Even though the administration postponed the 145% tariff hike on Chinese goods, the threat is still very much in play. In addition, a 50% duty on imports from the European Union has already been imposed. Fed officials flagged these developments as major risks to financial stability.
Several warned that such policies could undermine worldwide confidence in the U.S. dollar and affect the Treasury bond market. This scenario could have even worse consequences for both trad-fi and crypto markets.

So far, there have now been reports of a Federal court flagging Trump’s “Liberation day” tariffs as illegal. Because of this, fears of this tariff issue might be put to rest soon.
Crypto Takes a Hit Amid Policy Ambiguity
So far, the total market cap of the crypto sector slipped more than 2% on Thursday and fell to approximately $3.54 trillion. This metric has slipped further down to $3.43 trillion with Bitcoin. It recently set a record high above $111,000 on 22 May, dipping to just under $108,000.

Traders have started trimming positions and adjusting their funding rates in response to the Fed’s tone.
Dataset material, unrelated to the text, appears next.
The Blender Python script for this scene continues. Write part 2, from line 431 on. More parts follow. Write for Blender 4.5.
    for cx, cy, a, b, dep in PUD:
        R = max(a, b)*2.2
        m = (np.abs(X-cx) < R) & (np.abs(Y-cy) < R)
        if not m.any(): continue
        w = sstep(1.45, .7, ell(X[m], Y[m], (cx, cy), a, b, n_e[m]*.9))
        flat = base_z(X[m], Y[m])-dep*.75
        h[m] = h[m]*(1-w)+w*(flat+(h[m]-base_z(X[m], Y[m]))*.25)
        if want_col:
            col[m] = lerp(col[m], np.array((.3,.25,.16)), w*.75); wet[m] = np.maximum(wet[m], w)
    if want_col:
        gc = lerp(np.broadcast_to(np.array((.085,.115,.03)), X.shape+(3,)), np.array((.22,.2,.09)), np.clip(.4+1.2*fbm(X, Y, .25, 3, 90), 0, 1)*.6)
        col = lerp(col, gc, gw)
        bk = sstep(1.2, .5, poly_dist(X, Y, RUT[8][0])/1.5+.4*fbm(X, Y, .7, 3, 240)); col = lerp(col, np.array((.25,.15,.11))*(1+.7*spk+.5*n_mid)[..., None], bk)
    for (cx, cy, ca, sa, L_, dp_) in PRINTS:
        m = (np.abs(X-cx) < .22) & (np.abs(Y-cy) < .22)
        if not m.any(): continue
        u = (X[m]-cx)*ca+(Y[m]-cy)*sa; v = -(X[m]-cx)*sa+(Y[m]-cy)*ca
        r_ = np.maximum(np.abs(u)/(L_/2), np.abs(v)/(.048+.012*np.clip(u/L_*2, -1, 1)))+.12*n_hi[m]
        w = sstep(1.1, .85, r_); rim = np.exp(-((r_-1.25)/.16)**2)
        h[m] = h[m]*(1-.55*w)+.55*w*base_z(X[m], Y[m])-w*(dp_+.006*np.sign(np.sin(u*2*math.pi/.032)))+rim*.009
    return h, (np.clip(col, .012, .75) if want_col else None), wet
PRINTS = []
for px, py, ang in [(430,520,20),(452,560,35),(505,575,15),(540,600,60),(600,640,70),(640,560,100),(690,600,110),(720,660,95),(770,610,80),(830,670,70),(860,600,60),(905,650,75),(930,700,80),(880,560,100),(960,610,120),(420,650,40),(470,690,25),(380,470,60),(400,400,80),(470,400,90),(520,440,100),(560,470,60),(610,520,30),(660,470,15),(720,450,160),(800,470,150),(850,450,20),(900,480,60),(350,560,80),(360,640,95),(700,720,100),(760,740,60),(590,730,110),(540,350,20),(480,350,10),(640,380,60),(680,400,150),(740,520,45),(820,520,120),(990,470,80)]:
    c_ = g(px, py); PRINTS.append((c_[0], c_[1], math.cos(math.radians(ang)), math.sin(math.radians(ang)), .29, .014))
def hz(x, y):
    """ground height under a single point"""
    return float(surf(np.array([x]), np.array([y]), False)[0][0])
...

So far, U.S. equities have been feeling the heat as well, with the S&P 500 dipping 0.6%, and the Dow Jones Industrial Average losing 244 points (0.6%).
In this environment, cryptocurrencies are now particularly vulnerable to the market’s ups and downs. Policymakers are considering their next steps amid uncertain economic signals.
Traders in both crypto and traditional markets face ongoing volatility. The coming weeks may bring more unpredictability in financial markets.